--- Aim of the task ---
Would you transcribe the whole listing exactly, minus its pictures?

<<<<

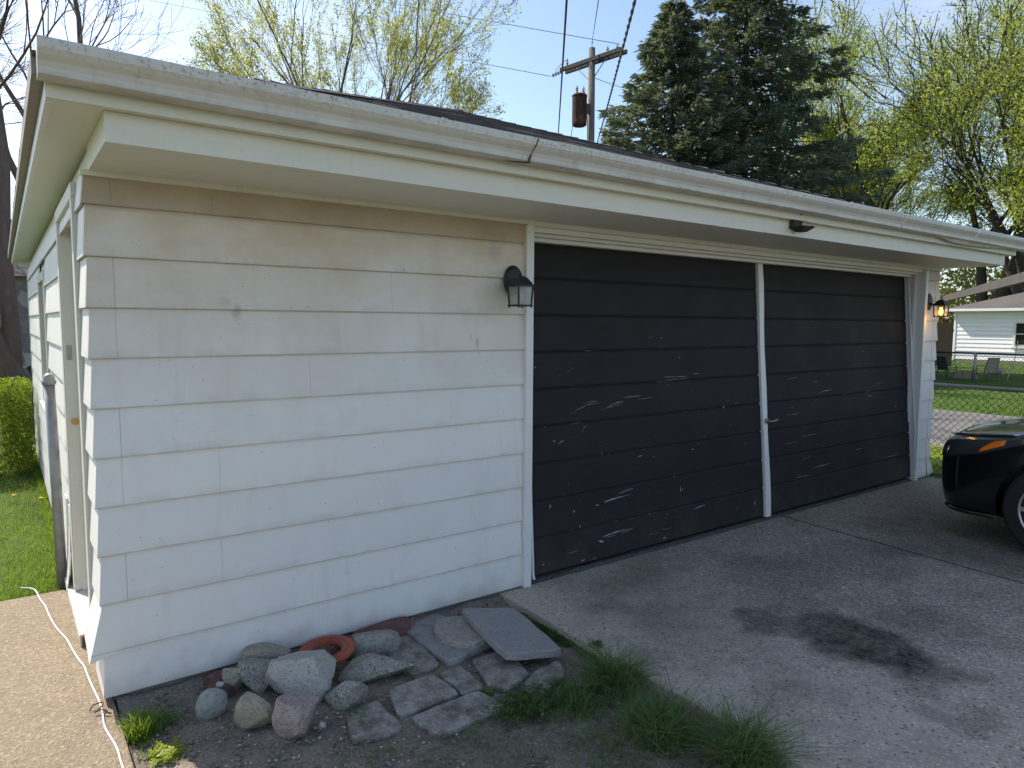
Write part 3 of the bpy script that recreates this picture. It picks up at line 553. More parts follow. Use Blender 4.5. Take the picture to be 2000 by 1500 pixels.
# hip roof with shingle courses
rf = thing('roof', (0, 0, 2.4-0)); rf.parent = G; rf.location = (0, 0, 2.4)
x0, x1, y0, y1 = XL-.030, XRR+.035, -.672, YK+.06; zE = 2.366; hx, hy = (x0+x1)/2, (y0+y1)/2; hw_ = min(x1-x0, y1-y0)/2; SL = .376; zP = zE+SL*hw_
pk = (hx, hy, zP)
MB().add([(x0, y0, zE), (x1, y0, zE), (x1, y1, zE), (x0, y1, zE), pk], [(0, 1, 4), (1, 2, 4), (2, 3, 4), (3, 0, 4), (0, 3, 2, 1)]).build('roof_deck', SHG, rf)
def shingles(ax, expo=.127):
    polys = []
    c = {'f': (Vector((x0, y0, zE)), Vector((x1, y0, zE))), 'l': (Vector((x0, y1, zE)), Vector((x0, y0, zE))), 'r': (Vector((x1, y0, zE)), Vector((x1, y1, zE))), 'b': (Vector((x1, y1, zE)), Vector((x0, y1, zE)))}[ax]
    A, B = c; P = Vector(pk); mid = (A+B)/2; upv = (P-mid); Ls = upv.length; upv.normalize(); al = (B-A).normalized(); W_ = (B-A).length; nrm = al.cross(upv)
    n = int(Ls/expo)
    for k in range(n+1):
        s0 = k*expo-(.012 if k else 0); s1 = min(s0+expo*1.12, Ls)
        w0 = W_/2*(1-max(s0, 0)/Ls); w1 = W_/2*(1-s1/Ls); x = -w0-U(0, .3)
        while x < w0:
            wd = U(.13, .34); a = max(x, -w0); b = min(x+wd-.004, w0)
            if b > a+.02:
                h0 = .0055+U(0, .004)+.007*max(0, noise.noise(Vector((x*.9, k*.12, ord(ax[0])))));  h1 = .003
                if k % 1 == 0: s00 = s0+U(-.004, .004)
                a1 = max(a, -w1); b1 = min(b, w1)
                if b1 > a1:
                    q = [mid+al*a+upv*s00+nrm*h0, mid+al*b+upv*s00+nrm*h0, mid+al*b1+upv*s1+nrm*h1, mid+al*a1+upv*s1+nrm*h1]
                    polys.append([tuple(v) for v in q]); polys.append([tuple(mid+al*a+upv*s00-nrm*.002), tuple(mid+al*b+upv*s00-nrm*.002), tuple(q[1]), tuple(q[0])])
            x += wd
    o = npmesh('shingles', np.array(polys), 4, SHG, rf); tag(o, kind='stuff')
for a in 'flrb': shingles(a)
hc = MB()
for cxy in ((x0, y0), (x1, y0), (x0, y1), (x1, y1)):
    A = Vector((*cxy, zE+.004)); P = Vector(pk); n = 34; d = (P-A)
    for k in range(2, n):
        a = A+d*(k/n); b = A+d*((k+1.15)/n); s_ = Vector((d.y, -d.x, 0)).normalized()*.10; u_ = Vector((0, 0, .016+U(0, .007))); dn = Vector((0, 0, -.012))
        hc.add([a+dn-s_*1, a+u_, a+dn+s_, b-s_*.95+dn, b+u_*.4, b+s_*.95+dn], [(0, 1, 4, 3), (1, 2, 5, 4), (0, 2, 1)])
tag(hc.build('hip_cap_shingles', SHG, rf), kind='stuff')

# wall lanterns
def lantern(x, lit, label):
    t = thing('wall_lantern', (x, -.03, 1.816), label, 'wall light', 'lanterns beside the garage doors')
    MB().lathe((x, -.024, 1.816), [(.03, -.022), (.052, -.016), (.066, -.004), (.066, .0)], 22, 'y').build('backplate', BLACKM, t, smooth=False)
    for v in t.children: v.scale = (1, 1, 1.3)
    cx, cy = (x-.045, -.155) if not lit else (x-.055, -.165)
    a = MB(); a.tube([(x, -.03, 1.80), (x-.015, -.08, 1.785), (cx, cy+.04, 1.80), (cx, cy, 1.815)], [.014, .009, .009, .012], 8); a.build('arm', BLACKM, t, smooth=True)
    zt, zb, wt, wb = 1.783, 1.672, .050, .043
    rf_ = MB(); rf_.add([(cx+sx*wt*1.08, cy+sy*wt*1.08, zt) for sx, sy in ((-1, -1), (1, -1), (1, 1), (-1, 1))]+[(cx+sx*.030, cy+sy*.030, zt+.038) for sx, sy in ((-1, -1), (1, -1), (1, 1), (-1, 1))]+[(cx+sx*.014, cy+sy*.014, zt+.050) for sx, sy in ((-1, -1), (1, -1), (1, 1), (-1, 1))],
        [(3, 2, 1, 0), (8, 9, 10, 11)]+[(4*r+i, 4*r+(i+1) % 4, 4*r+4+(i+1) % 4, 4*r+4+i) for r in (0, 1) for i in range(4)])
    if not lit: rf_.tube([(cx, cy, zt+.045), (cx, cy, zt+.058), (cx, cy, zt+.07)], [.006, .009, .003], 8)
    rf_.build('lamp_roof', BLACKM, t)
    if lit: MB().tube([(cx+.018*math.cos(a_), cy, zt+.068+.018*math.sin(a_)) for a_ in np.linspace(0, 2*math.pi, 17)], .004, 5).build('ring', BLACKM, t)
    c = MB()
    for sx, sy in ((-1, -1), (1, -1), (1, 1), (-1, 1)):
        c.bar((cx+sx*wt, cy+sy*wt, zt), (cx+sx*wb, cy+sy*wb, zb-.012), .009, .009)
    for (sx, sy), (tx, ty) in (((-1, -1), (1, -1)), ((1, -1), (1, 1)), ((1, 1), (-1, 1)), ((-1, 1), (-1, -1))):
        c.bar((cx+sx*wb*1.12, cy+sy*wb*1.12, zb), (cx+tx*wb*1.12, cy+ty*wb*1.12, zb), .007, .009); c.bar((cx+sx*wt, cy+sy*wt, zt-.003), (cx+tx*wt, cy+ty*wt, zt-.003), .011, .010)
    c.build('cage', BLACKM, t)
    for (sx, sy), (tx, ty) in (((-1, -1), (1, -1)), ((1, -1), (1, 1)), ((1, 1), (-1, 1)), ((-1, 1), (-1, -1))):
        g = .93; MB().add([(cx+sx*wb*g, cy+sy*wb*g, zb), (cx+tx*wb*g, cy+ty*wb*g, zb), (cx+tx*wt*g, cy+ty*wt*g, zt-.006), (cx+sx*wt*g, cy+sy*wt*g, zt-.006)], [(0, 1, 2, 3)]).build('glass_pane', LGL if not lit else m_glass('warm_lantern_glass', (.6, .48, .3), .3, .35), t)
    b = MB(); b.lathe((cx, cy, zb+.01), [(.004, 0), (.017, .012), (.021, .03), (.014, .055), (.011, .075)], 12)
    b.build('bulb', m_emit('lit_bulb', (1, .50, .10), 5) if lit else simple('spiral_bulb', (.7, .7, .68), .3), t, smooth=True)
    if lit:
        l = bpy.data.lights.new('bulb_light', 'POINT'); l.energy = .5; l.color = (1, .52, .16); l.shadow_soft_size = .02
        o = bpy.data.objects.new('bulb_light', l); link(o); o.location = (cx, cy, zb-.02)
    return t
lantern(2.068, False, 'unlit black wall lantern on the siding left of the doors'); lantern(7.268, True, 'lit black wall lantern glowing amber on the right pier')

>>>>

--- Solved problem ---
Write part 3 of the bpy script that recreates this picture. It picks up at line 553. More parts follow. Use Blender 4.5. Take the picture to be 2000 by 1500 pixels.
# hip roof with shingle courses
rf = thing('roof', (0, 0, 2.4-0)); rf.parent = G; rf.location = (0, 0, 2.4)
x0, x1, y0, y1 = XL-.030, XRR+.035, -.672, YK+.06; zE = 2.366; hx, hy = (x0+x1)/2, (y0+y1)/2; hw_ = min(x1-x0, y1-y0)/2; SL = .376; zP = zE+SL*hw_
pk = (hx, hy, zP)
MB().add([(x0, y0, zE), (x1, y0, zE), (x1, y1, zE), (x0, y1, zE), pk], [(0, 1, 4), (1, 2, 4), (2, 3, 4), (3, 0, 4), (0, 3, 2, 1)]).build('roof_deck', SHG, rf)
def shingles(ax, expo=.127):
    polys = []
    c = {'f': (Vector((x0, y0, zE)), Vector((x1, y0, zE))), 'l': (Vector((x0, y1, zE)), Vector((x0, y0, zE))), 'r': (Vector((x1, y0, zE)), Vector((x1, y1, zE))), 'b': (Vector((x1, y1, zE)), Vector((x0, y1, zE)))}[ax]
    A, B = c; P = Vector(pk); mid = (A+B)/2; upv = (P-mid); Ls = upv.length; upv.normalize(); al = (B-A).normalized(); W_ = (B-A).length; nrm = al.cross(upv)
    n = int(Ls/expo)
    for k in range(n+1):
        s0 = k*expo-(.012 if k else 0); s1 = min(s0+expo*1.12, Ls)
        w0 = W_/2*(1-max(s0, 0)/Ls); w1 = W_/2*(1-s1/Ls); x = -w0-U(0, .3)
        while x < w0:
            wd = U(.13, .34); a = max(x, -w0); b = min(x+wd-.004, w0)
            if b > a+.02:
                h0 = .0055+U(0, .004)+.007*max(0, noise.noise(Vector((x*.9, k*.12, ord(ax[0])))));  h1 = .003
                if k % 1 == 0: s00 = s0+U(-.004, .004)
                a1 = max(a, -w1); b1 = min(b, w1)
                if b1 > a1:
                    q = [mid+al*a+upv*s00+nrm*h0, mid+al*b+upv*s00+nrm*h0, mid+al*b1+upv*s1+nrm*h1, mid+al*a1+upv*s1+nrm*h1]
                    polys.append([tuple(v) for v in q]); polys.append([tuple(mid+al*a+upv*s00-nrm*.002), tuple(mid+al*b+upv*s00-nrm*.002), tuple(q[1]), tuple(q[0])])
            x += wd
    o = npmesh('shingles', np.array(polys), 4, SHG, rf); tag(o, kind='stuff')
for a in 'flrb': shingles(a)
hc = MB()
for cxy in ((x0, y0), (x1, y0), (x0, y1), (x1, y1)):
    A = Vector((*cxy, zE+.004)); P = Vector(pk); n = 34; d = (P-A)
    for k in range(2, n):
        a = A+d*(k/n); b = A+d*((k+1.15)/n); s_ = Vector((d.y, -d.x, 0)).normalized()*.10; u_ = Vector((0, 0, .016+U(0, .007))); dn = Vector((0, 0, -.012))
        hc.add([a+dn-s_*1, a+u_, a+dn+s_, b-s_*.95+dn, b+u_*.4, b+s_*.95+dn], [(0, 1, 4, 3), (1, 2, 5, 4), (0, 2, 1)])
tag(hc.build('hip_cap_shingles', SHG, rf), kind='stuff')

# wall lanterns
def lantern(x, lit, label):
    t = thing('wall_lantern', (x, -.03, 1.816), label, 'wall light', 'lanterns beside the garage doors')
    MB().lathe((x, -.024, 1.816), [(.03, -.022), (.052, -.016), (.066, -.004), (.066, .0)], 22, 'y').build('backplate', BLACKM, t, smooth=False)
    for v in t.children: v.scale = (1, 1, 1.3)
    cx, cy = (x-.045, -.155) if not lit else (x-.055, -.165)
    a = MB(); a.tube([(x, -.03, 1.80), (x-.015, -.08, 1.785), (cx, cy+.04, 1.80), (cx, cy, 1.815)], [.014, .009, .009, .012], 8); a.build('arm', BLACKM, t, smooth=True)
    zt, zb, wt, wb = 1.783, 1.672, .050, .043
    rf_ = MB(); rf_.add([(cx+sx*wt*1.08, cy+sy*wt*1.08, zt) for sx, sy in ((-1, -1), (1, -1), (1, 1), (-1, 1))]+[(cx+sx*.030, cy+sy*.030, zt+.038) for sx, sy in ((-1, -1), (1, -1), (1, 1), (-1, 1))]+[(cx+sx*.014, cy+sy*.014, zt+.050) for sx, sy in ((-1, -1), (1, -1), (1, 1), (-1, 1))],
        [(3, 2, 1, 0), (8, 9, 10, 11)]+[(4*r+i, 4*r+(i+1) % 4, 4*r+4+(i+1) % 4, 4*r+4+i) for r in (0, 1) for i in range(4)])
    if not lit: rf_.tube([(cx, cy, zt+.045), (cx, cy, zt+.058), (cx, cy, zt+.07)], [.006, .009, .003], 8)
    rf_.build('lamp_roof', BLACKM, t)
    if lit: MB().tube([(cx+.018*math.cos(a_), cy, zt+.068+.018*math.sin(a_)) for a_ in np.linspace(0, 2*math.pi, 17)], .004, 5).build('ring', BLACKM, t)
    c = MB()
    for sx, sy in ((-1, -1), (1, -1), (1, 1), (-1, 1)):
        c.bar((cx+sx*wt, cy+sy*wt, zt), (cx+sx*wb, cy+sy*wb, zb-.012), .009, .009)
    for (sx, sy), (tx, ty) in (((-1, -1), (1, -1)), ((1, -1), (1, 1)), ((1, 1), (-1, 1)), ((-1, 1), (-1, -1))):
        c.bar((cx+sx*wb*1.12, cy+sy*wb*1.12, zb), (cx+tx*wb*1.12, cy+ty*wb*1.12, zb), .007, .009); c.bar((cx+sx*wt, cy+sy*wt, zt-.003), (cx+tx*wt, cy+ty*wt, zt-.003), .011, .010)
    c.build('cage', BLACKM, t)
    for (sx, sy), (tx, ty) in (((-1, -1), (1, -1)), ((1, -1), (1, 1)), ((1, 1), (-1, 1)), ((-1, 1), (-1, -1))):
        g = .93; MB().add([(cx+sx*wb*g, cy+sy*wb*g, zb), (cx+tx*wb*g, cy+ty*wb*g, zb), (cx+tx*wt*g, cy+ty*wt*g, zt-.006), (cx+sx*wt*g, cy+sy*wt*g, zt-.006)], [(0, 1, 2, 3)]).build('glass_pane', LGL if not lit else m_glass('warm_lantern_glass', (.6, .48, .3), .3, .35), t)
    b = MB(); b.lathe((cx, cy, zb+.01), [(.004, 0), (.017, .012), (.021, .03), (.014, .055), (.011, .075)], 12)
    b.build('bulb', m_emit('lit_bulb', (1, .50, .10), 5) if lit else simple('spiral_bulb', (.7, .7, .68), .3), t, smooth=True)
    if lit:
        l = bpy.data.lights.new('bulb_light', 'POINT'); l.energy = .5; l.color = (1, .52, .16); l.shadow_soft_size = .02
        o = bpy.data.objects.new('bulb_light', l); link(o); o.location = (cx, cy, zb-.02)
    return t
lantern(2.068, False, 'unlit black wall lantern on the siding left of the doors'); lantern(7.268, True, 'lit black wall lantern glowing amber on the right pier')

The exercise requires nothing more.